--- Problem to work on ---
Can you write out every line from the start of the records below through the line containing "I4=Matrix.Identity(4)", leaving out any pictures?

--- Data supplied ---
++++++++

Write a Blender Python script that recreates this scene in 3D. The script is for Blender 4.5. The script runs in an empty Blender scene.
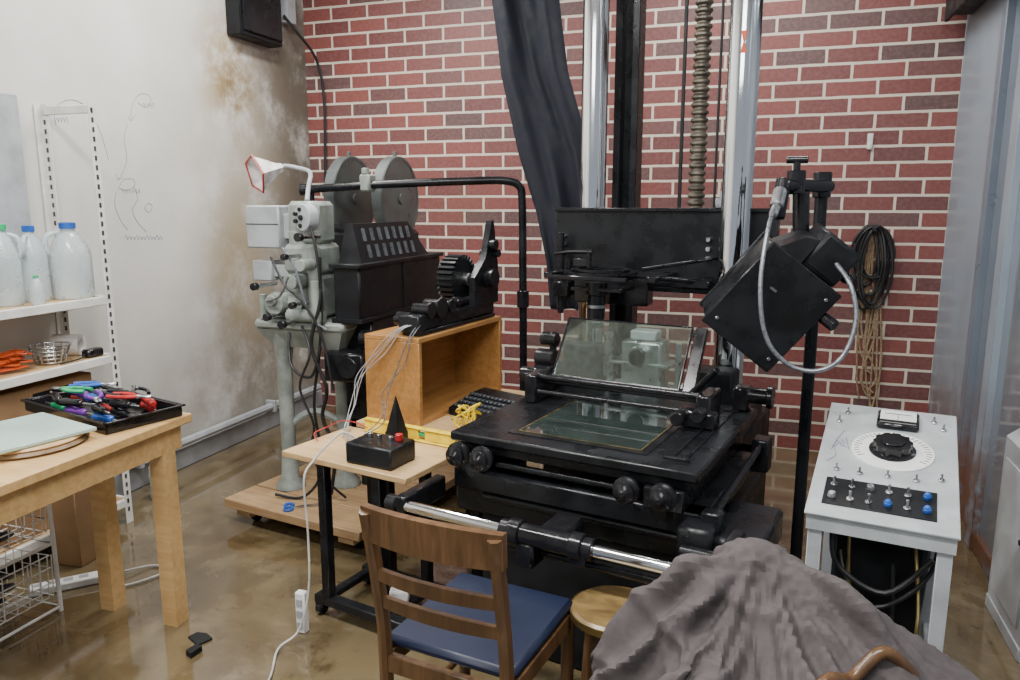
import bpy, bmesh, math, random
from mathutils import Vector, Matrix, noise
random.seed(7)
R_=math.radians
COL=bpy.context.collection
WM={}
def T(x,y,z=0): return Matrix.Translation((x,y,z))
def RZ(a): return Matrix.Rotation(R_(a),4,'Z')
def RX(a): return Matrix.Rotation(R_(a),4,'X')
def RY(a): return Matrix.Rotation(R_(a),4,'Y')
I4=Matrix.Identity(4)

# ---------------------------------------------------------------- materials
def nodes(name):
    m=bpy.data.materials.new(name); m.use_nodes=True
    nt=m.node_tree; b=nt.nodes['Principled BSDF']
    return m,nt,b
def N(nt,t,**k):
    n=nt.nodes.new(t)
    for a,v in k.items(): setattr(n,a,v)
    return n
def mixc(nt,fac,a,b,mode='MIX'):
    n=N(nt,'ShaderNodeMix',data_type='RGBA',blend_type=mode)
    for i,v in ((0,fac),(6,a),(7,b)):
        if hasattr(v,'node'): nt.links.new(v,n.inputs[i])
        elif i==0: n.inputs[0].default_value=v
        else: n.inputs[i].default_value=(*v[:3],1)
    return n.outputs[2]
def rng(nt,src,a,b,c=0.,d=1.,smooth=True):
    n=N(nt,'ShaderNodeMapRange')
    if smooth: n.interpolation_type='SMOOTHSTEP'
    nt.links.new(src,n.inputs[0])
    for i,v in enumerate((a,b,c,d)): n.inputs[i+1].default_value=v
    return n.outputs[0]
def noise_(nt,vec,scale,detail=4,rough=.55,dist=0):
    n=N(nt,'ShaderNodeTexNoise'); n.inputs['Scale'].default_value=scale; n.inputs['Detail'].default_value=detail
    n.inputs['Roughness'].default_value=rough; n.inputs['Distortion'].default_value=dist
    if vec is not None: nt.links.new(vec,n.inputs['Vector'])
    return n.outputs['Fac']
def math_(nt,op,a,b=None):
    n=N(nt,'ShaderNodeMath',operation=op)
    for i,v in enumerate((a,b)):
        if v is None: continue
        if hasattr(v,'node'): nt.links.new(v,n.inputs[i])
        else: n.inputs[i].default_value=v
    return n.outputs[0]
def bump_(nt,b,h,strength=.2,dist=.01):
    n=N(nt,'ShaderNodeBump'); n.inputs['Strength'].default_value=strength; n.inputs['Distance'].default_value=dist
    nt.links.new(h,n.inputs['Height']); nt.links.new(n.outputs[0],b.inputs['Normal'])
def mat(name,c,rough=.5,metal=0,var=.2,scale=18,bump=0,trans=0,rvar=.1,coat=0,rust=0,ior=1.45,spec=.5):
    m,nt,b=nodes(name)
    tc=N(nt,'ShaderNodeTexCoord'); v=tc.outputs['Object']
    n=noise_(nt,v,scale)
    f=rng(nt,n,.3,.7)
    lo=[x*(1-var) for x in c]; hi=[min(1,x*(1+var)) for x in c]
    col=mixc(nt,f,lo,hi)
    if rust:
        sp=N(nt,'ShaderNodeSeparateXYZ'); nt.links.new(v,sp.inputs[0]); n3=noise_(nt,v,5,6,.65)
        k=math_(nt,'MULTIPLY',rng(nt,sp.outputs[2],.85,.1),rng(nt,n3,.38,.55)); col=mixc(nt,k,col,(.16,.07,.04))
    nt.links.new(col,b.inputs['Base Color'])
    nt.links.new(rng(nt,n,.3,.7,max(0,rough-rvar),min(1,rough+rvar)),b.inputs['Roughness'])
    b.inputs['Metallic'].default_value=metal
    b.inputs['IOR'].default_value=ior; b.inputs['Specular IOR Level'].default_value=spec
    if trans: b.inputs['Transmission Weight'].default_value=trans
    if coat: b.inputs['Coat Weight'].default_value=coat
    if bump: bump_(nt,b,n,bump,.004)
    return m
def wood(name,c1,c2,rough=.45,stretch=(2,30,30),scale=1.5):
    m,nt,b=nodes(name)
    tc=N(nt,'ShaderNodeTexCoord'); mp=N(nt,'ShaderNodeMapping'); mp.inputs['Scale'].default_value=stretch
    nt.links.new(tc.outputs['Object'],mp.inputs[0])
    n=noise_(nt,mp.outputs[0],scale,6,.6,.6)
    n2=noise_(nt,tc.outputs['Object'],4,3)
    c=mixc(nt,rng(nt,n,.3,.7),c1,c2)
    c=mixc(nt,rng(nt,n2,.35,.7,0,.45),c,[x*.6 for x in c1])
    nt.links.new(c,b.inputs['Base Color']); b.inputs['Roughness'].default_value=rough
    bump_(nt,b,n,.15,.002)
    return m
M={}
M['black']=mat('black_enamel',(.009,.010,.012),.29,var=.35,scale=9,bump=.03,rvar=.08,spec=.38)
M['blackm']=mat('black_matte',(.007,.008,.010),.48,var=.35,scale=12,spec=.35)
M['blackg']=mat('black_gloss',(.011,.011,.013),.18,var=.3,rvar=.05,spec=.45)
M['gun']=mat('gunmetal_slats',(.060,.066,.074),.34,.3,var=.15)
M['chrome']=mat('chrome',(.80,.82,.84),.09,1,var=.05,scale=3,rvar=.04)
M['steel']=mat('brushed_steel',(.48,.49,.50),.32,1,var=.2)
M['screw']=mat('oily_screw',(.17,.15,.12),.45,.7,var=.35)
M['greygreen']=mat('machine_grey_green',(.25,.28,.255),.38,var=.25,scale=10,bump=.05)
M['grey']=mat('grey_paint',(.36,.38,.40),.42,var=.15,scale=8)
M['lightgrey']=mat('console_grey',(.38,.405,.42),.38,var=.14,scale=9)
M['white']=mat('white_paint',(.72,.71,.67),.5,var=.1,scale=14)
M['whitepl']=mat('white_plastic',(.75,.75,.74),.4,var=.05)
M['jug']=mat('translucent_plastic',(.74,.82,.84),.28,var=.06,trans=.5,scale=8)
M['blue']=mat('blue_plastic',(.02,.10,.42),.35)
M['green']=mat('green_plastic',(.02,.40,.16),.35)
M['red']=mat('red_plastic',(.45,.02,.02),.35)
M['purple']=mat('purple_plastic',(.16,.03,.3),.35)
M['yellow']=mat('yellow_paint',(.80,.58,.02),.35)
M['orange']=mat('orange_plastic',(.60,.09,.02),.4)
M['pine']=wood('pine_wood',(.54,.33,.13),(.68,.44,.20),.33)
M['ply']=wood('light_ply',(.55,.36,.17),(.68,.47,.25),.38)
M['plank']=wood('plank_wood',(.36,.22,.11),(.50,.34,.18),.5)
M['oak']=wood('box_oak',(.34,.16,.045),(.47,.24,.08),.33,(30,2,30))
M['darkwood']=wood('dark_chair_wood',(.085,.042,.018),(.175,.092,.040),.3,(20,20,3))
M['stool']=wood('stool_wood',(.13,.082,.034),(.29,.195,.075),.3,(5,14,14),1.2)
M['card']=mat('cardboard',(.30,.18,.09),.8,var=.15,scale=6)
M['seat']=mat('blue_vinyl',(.009,.014,.036),.38,var=.06,scale=6,rvar=.03)
M['cloth']=mat('grey_brown_fabric',(.076,.064,.065),.85,var=.15,scale=60,bump=.15)
M['curtain']=mat('navy_black_curtain',(.009,.011,.019),.8,var=.2)
M['rope']=mat('tan_rope',(.28,.20,.12),.8,var=.3,scale=60)
M['cable']=mat('black_rubber',(.015,.015,.016),.45)
M['greycable']=mat('grey_braided_hose',(.20,.21,.23),.35,metal=.6,scale=80)
M['whitecable']=mat('white_cable',(.50,.48,.45),.5)
M['palewire']=mat('pale_grey_wire',(.34,.35,.36),.5)
M['brass']=mat('dull_brass',(.30,.23,.10),.45,1)
M['glassg']=mat('green_frosted_glass',(.40,.52,.47),.12,var=.06,scale=5)
M['dirty']=mat('stained_disc',(.16,.10,.05),.4,var=.4)
M['inset']=mat('inset_glass',(.024,.034,.031),.04,var=.3,scale=5,rvar=.02,coat=.5)
M['reflred']=mat('lamp_red',(.40,.04,.03),.35)
M['reflwhite']=mat('lamp_white',(.75,.72,.70),.3)
M['screen']=mat('meter_face',(.72,.74,.70),.3,var=.03)
M['diskgrey']=mat('magazine_grey',(.105,.118,.115),.36,metal=.3,var=.2,scale=6)
m,nt,b=nodes('platen_glass'); nt.nodes.remove(b)
tr=N(nt,'ShaderNodeBsdfTransparent'); tr.inputs[0].default_value=(.86,.93,.90,1)
gl=N(nt,'ShaderNodeBsdfGlossy'); gl.inputs['Roughness'].default_value=.02; gl.inputs['Color'].default_value=(.9,1,.97,1)
lw=N(nt,'ShaderNodeFresnel'); lw.inputs['IOR'].default_value=1.75
tc=N(nt,'ShaderNodeTexCoord'); nn=noise_(nt,tc.outputs['Object'],2.5,3,.5)
mx=N(nt,'ShaderNodeMixShader'); f=math_(nt,'ADD',lw.outputs[0],rng(nt,nn,.3,.8,.05,.14)); nt.links.new(f,mx.inputs[0])
nt.links.new(tr.outputs[0],mx.inputs[1]); nt.links.new(gl.outputs[0],mx.inputs[2]); nt.links.new(mx.outputs[0],nt.nodes['Material Output'].inputs[0])
M['glass']=m
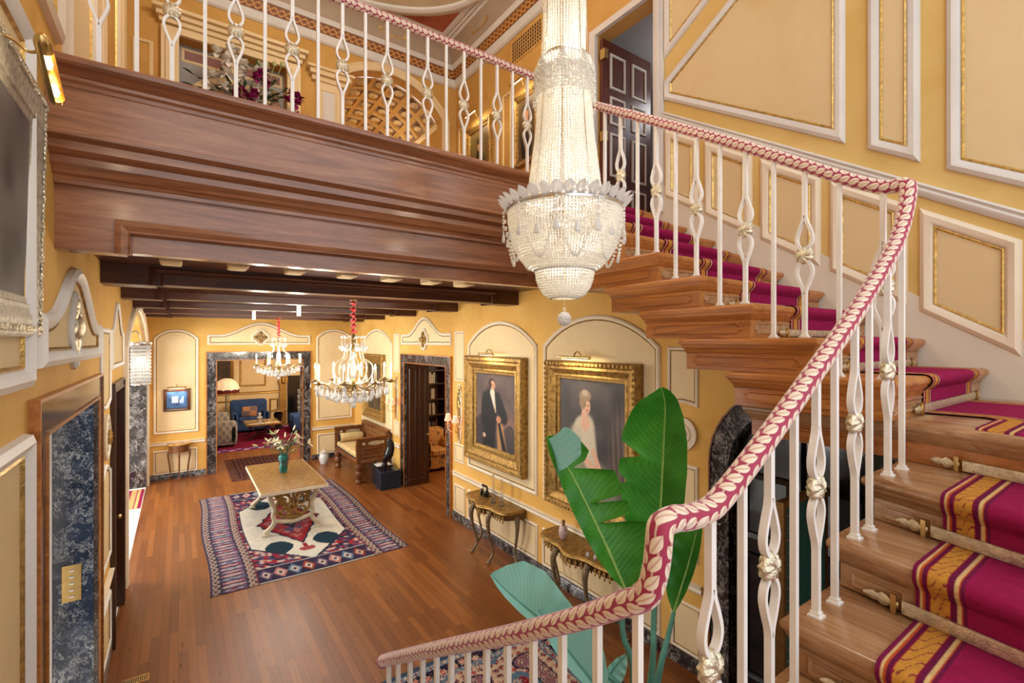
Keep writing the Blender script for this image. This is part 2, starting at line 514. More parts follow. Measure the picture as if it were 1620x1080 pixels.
# oak strip floor, boards along the hall
t = NT('oak_strip_floor')
v = t.coords(rot=(0, 0, PI / 2))
br = t.n('ShaderNodeTexBrick'); br.offset = .37; br.squash = 1.0
for q, w in (('Scale', 1.0), ('Mortar Size', .0012), ('Mortar Smooth', .1), ('Bias', 0.0), ('Brick Width', 1.15), ('Row Height', .075)): br.inputs[q].default_value = w
br.inputs['Color1'].default_value = (0, 0, 0, 1); br.inputs['Color2'].default_value = (1, 1, 1, 1); br.inputs['Mortar'].default_value = (.5, .5, .5, 1)
t.l(v, br.inputs['Vector'])
g = t.noise(t.coords((9, .6, 9)), 4, 6, .6, 1.0)
g2 = t.noise(t.coords((60, 5, 60)), 3, 3, .6, .4)
big = t.noise(t.coords(), .8, 2)
c = t.ramp(br.outputs['Color'], [(0, srgb(116, 64, 26)), (.5, srgb(133, 76, 32)), (1, srgb(151, 90, 40))])
c = t.mixc(t.ramp(g, [(.3, .4), (.7, 0.0)]), c, srgb(78, 40, 18))
c = t.mixc(t.ramp(g2, [(.5, 0.0), (.75, .18)]), c, srgb(176, 116, 60))
c = t.mixc(br.outputs['Fac'], c, srgb(46, 20, 8))
t.bump(br.outputs['Fac'], -.15, .003)
rg = t.ramp(g, [(.3, .27), (.7, .38)])
M['floor'] = t.out(c, rg, 0, .5)
# leaf of the potted plant
t = NT('banana_like_leaf')
uv = t.n('ShaderNodeUVMap'); uv.uv_map = 'UVMap'
sx = t.n('ShaderNodeSeparateXYZ'); t.l(uv.outputs[0], sx.inputs[0])
w = t.math('ABSOLUTE', t.math('SUBTRACT', sx.outputs[0], .5))
ribs = t.math('SINE', t.math('ADD', t.math('MULTIPLY', sx.outputs[1], 190.0), t.math('MULTIPLY', w, -60.0)))
nz = t.noise(t.coords(), 5, 3)
c = t.ramp(nz, [(.3, srgb(44, 126, 34)), (.7, srgb(84, 168, 58))])
c = t.mixc(t.ramp(ribs, [(0.0, 0.0), (1.0, .25)]), c, srgb(26, 88, 26))
c = t.mixc(t.ramp(w, [(.0, .9), (.02, 0.0)]), c, srgb(150, 190, 90))
t.bump(ribs, .12, .004)
t.out(c, .3, 0, .5)
tr = t.n('ShaderNodeBsdfTranslucent'); t.l(c, tr.inputs[0])
geo = t.n('ShaderNodeNewGeometry')
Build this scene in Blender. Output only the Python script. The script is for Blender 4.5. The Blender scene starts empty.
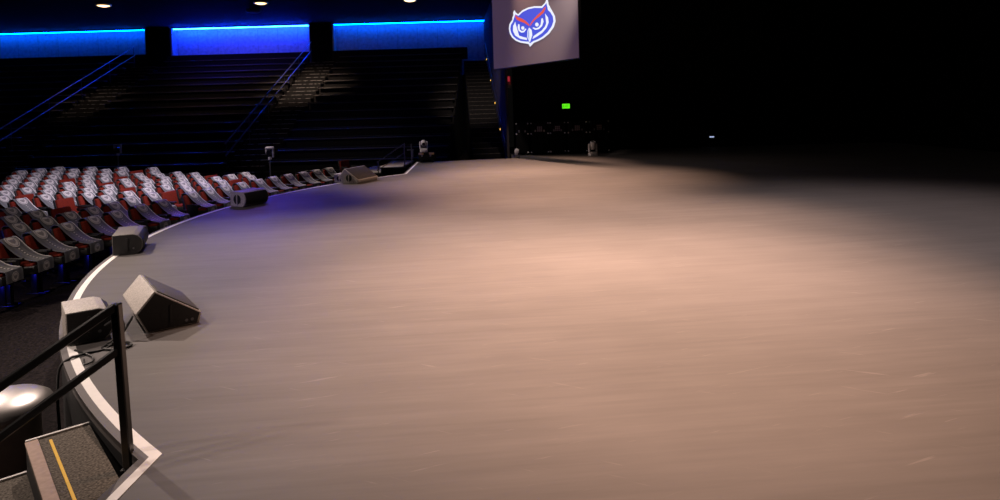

++++++++

--- Output for this exercise ---
Write a Blender Python script that recreates this scene in 3D. The script is for Blender 4.5. The script runs in an empty Blender scene.
import bpy, bmesh, math, random
from mathutils import Vector, Matrix, noise
random.seed(7)
R_=math.radians
COL=bpy.context.collection
WM={}
def T(x,y,z=0): return Matrix.Translation((x,y,z))
def RZ(a): return Matrix.Rotation(R_(a),4,'Z')
def RX(a): return Matrix.Rotation(R_(a),4,'X')
def RY(a): return Matrix.Rotation(R_(a),4,'Y')
I4=Matrix.Identity(4)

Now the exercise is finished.